We are more likely to watch a documentary on the stars than to gaze in awe. Francis ate, slept and prayed under them, his constant reminder of the vastness and presence of God.

Francis famously preached to birds. He found them attentive and seemingly excited as they winged away, carrying a message of mercy.

In “The Canticle of Creatures,” Francis gives thanks for “Sister Earth, our Mother who sustains and governs us.” He addresses Brother Sun and Sister Moon, Fathers Wind and Air, Clouds and Stars, and even Brother Fire.

He saw a reflection of God in every animal, orb and element; creation in its natural state, all praising its Creator, and each playing a role in the symphony of life.

We’ve all had our mystical moments in nature. We remember a breathtaking sunset or a brilliant rainbow. Every real hunter has been taken by the exquisite beauty of her prey; every fisherman by the strength and shimmering grace of his catch.
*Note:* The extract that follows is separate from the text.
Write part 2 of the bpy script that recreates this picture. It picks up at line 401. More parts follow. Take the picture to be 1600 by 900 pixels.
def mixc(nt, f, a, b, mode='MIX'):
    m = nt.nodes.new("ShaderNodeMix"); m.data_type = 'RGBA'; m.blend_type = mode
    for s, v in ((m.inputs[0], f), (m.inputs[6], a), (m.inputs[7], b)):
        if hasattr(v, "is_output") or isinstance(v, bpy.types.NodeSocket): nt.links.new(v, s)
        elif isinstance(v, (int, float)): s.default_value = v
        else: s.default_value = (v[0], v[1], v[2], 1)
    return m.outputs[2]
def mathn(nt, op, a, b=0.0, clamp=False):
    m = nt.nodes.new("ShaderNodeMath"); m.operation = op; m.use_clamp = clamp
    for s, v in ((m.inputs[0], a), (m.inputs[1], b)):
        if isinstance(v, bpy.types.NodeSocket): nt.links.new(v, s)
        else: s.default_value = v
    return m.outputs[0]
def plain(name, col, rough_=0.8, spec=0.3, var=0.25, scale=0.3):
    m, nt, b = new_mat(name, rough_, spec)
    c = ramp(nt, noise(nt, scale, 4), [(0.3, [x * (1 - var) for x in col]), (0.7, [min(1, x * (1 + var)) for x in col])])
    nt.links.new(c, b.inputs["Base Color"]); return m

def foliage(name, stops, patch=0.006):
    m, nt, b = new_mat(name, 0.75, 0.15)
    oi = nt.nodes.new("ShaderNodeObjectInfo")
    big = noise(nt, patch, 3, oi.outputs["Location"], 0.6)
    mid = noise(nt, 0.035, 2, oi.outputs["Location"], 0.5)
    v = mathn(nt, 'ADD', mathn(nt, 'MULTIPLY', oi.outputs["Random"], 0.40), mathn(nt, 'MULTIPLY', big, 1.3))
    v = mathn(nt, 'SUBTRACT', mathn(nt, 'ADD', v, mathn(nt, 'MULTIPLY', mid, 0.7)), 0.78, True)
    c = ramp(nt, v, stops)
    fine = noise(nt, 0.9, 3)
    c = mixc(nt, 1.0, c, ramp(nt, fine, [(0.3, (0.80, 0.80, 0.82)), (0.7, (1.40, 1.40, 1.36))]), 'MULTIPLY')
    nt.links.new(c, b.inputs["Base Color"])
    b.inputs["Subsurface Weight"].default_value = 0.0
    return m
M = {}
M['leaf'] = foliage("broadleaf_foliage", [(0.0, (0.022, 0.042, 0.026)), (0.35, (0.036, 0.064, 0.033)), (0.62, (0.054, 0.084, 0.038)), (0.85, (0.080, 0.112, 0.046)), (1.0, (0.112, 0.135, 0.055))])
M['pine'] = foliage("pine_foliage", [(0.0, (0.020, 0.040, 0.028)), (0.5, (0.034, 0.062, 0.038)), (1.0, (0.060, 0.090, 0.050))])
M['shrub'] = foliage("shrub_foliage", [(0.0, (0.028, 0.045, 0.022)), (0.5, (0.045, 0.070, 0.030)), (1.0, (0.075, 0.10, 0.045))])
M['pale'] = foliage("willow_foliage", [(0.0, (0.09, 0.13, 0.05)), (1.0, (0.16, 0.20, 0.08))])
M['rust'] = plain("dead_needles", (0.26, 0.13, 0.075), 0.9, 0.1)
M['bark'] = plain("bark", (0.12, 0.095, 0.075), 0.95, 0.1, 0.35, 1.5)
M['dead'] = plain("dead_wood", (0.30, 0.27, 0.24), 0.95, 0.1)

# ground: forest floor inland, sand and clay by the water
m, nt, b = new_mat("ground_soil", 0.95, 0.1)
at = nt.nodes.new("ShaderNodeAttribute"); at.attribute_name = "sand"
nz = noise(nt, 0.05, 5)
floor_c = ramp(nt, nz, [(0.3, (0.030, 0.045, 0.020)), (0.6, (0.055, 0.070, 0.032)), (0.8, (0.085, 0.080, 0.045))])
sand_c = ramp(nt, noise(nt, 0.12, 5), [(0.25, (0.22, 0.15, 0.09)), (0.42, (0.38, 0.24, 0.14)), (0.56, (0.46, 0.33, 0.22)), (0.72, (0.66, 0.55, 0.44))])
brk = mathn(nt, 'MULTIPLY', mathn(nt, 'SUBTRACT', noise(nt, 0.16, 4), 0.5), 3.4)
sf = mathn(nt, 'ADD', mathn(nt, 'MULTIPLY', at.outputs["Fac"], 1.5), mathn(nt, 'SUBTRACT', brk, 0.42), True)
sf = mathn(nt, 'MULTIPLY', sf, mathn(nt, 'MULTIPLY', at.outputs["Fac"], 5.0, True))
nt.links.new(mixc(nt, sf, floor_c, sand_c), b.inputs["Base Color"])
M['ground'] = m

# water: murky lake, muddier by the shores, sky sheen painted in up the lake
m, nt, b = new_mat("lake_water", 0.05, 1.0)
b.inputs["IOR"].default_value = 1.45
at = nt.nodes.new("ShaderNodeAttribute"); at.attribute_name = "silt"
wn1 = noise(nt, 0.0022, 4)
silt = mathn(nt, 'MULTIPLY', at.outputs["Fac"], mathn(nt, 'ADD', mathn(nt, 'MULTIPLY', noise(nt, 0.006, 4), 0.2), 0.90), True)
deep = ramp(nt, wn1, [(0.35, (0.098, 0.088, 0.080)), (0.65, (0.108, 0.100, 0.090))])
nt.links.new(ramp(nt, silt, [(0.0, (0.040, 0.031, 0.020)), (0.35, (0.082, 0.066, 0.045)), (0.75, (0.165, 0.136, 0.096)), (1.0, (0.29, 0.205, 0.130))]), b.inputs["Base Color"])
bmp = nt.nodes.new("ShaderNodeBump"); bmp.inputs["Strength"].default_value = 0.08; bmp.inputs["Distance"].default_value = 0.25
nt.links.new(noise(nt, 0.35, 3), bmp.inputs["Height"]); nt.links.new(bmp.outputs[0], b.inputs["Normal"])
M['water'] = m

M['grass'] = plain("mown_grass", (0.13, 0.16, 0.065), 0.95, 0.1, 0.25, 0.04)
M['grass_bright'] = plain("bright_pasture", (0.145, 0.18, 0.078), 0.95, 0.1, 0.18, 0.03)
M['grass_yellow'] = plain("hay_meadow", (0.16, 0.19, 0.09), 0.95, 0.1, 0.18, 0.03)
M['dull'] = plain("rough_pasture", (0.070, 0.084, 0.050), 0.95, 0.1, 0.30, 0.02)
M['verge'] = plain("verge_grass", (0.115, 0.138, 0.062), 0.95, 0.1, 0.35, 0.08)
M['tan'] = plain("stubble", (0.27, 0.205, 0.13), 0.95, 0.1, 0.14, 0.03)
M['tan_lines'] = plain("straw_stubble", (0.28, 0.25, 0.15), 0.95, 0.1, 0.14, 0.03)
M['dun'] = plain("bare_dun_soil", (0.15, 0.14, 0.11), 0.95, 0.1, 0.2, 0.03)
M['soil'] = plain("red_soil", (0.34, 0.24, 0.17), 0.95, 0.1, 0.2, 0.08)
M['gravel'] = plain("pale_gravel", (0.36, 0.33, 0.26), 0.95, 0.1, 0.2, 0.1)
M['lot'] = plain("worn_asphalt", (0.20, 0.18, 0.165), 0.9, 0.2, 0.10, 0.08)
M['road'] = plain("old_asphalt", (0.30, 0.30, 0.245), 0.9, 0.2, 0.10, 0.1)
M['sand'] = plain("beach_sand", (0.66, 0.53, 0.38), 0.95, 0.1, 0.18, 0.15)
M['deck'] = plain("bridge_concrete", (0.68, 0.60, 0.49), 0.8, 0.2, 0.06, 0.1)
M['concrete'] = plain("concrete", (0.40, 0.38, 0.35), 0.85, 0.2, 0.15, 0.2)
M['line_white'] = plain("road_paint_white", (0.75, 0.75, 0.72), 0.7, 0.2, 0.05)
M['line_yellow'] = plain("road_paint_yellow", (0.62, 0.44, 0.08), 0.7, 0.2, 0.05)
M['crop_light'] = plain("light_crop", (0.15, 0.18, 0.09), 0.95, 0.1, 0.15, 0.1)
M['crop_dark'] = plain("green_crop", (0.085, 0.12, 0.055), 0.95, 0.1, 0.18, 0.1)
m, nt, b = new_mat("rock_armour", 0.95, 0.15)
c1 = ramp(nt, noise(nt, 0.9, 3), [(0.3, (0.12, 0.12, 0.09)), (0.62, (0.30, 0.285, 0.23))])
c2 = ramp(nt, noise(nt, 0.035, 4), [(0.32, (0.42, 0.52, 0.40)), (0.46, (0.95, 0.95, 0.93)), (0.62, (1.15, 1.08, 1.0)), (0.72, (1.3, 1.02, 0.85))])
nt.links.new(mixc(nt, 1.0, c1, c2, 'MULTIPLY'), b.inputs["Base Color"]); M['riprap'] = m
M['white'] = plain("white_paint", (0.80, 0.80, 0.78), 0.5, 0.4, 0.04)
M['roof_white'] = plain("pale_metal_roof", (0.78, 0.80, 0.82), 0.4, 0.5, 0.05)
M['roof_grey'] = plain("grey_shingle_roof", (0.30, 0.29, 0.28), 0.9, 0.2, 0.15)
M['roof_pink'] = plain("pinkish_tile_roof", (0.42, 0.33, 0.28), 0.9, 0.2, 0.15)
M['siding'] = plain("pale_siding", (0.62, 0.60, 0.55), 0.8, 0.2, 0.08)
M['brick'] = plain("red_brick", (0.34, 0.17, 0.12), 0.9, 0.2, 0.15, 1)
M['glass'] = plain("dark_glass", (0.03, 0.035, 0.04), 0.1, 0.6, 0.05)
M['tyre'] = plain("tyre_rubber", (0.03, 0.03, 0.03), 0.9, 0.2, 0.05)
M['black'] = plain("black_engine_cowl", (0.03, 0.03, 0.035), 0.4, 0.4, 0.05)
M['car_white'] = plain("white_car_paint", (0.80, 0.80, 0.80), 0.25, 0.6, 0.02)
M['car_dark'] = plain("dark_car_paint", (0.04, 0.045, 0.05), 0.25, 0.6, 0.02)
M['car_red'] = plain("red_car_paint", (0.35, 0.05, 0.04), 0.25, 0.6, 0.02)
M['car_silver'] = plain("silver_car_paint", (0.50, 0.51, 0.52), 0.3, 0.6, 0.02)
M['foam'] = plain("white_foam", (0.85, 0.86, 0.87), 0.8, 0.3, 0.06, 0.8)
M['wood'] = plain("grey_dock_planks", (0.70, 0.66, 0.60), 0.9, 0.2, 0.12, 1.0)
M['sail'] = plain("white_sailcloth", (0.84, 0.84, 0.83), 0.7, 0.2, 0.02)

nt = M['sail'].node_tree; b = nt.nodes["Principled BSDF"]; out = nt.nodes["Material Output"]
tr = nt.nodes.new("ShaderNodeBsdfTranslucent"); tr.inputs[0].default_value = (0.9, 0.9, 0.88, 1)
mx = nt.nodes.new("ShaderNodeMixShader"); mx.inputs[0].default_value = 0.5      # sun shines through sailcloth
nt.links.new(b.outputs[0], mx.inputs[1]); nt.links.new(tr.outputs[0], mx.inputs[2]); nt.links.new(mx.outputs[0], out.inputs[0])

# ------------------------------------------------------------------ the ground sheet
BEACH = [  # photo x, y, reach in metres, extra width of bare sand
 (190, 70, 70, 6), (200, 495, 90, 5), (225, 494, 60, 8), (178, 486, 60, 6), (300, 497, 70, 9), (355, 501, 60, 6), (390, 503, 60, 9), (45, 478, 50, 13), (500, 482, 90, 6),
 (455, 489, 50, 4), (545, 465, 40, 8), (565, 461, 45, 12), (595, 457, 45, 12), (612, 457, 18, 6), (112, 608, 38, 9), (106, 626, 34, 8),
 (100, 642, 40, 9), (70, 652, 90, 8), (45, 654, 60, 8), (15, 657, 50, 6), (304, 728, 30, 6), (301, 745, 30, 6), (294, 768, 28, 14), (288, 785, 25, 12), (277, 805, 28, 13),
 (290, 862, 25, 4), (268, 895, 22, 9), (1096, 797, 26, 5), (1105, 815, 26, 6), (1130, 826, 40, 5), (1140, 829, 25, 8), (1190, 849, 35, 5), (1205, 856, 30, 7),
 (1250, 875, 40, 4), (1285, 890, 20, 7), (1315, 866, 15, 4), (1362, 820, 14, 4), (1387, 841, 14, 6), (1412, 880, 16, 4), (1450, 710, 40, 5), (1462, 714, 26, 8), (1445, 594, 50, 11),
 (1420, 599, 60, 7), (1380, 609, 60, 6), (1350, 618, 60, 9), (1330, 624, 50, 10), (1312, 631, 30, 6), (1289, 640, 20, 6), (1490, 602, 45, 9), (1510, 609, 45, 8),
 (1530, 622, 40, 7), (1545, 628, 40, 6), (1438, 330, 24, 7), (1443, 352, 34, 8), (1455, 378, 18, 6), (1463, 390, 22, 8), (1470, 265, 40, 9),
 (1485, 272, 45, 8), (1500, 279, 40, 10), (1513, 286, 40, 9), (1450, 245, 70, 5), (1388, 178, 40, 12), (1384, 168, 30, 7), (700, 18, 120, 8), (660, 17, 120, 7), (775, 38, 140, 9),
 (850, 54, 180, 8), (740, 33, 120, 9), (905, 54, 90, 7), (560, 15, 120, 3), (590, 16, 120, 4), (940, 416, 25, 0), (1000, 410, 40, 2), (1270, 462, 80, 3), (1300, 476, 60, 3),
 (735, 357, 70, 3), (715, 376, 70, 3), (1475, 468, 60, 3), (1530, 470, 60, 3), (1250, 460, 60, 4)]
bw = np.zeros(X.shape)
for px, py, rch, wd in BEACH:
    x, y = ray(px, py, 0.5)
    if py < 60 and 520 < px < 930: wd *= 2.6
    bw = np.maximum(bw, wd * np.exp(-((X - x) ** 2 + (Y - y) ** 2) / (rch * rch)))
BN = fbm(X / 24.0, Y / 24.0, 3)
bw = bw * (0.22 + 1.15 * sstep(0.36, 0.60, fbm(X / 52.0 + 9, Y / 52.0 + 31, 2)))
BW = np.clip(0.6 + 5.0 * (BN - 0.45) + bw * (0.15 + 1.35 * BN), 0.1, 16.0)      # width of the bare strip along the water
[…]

Those are Franciscan experiences, moments when God breaks through and we are immersed in something profoundly more.

But Francis did something we find difficult. He found the reflection of a living Creator, not just in burbling brooks and warbling birds, but in everyone who entered his life.

When is the last time you looked at a family member (babies don’t count), a co-worker, a public figure, or a random stranger and were reminded of the mysterious yet wonderful ways of God?

Maybe it is the microscope of social media or just a jealous bias, but we are more likely to see the faults of another rather than a God-loved creature stumbling on the path to glory just like us.

If I can’t see some divine grandeur and care in the most complex creatures made in the Creator’s likeness, maybe the problem is me. For this, Francis left me a clue.

He said, “You can show your love to others by not wishing them to be better Christians.”

It’s hard to remember that birds don’t judge.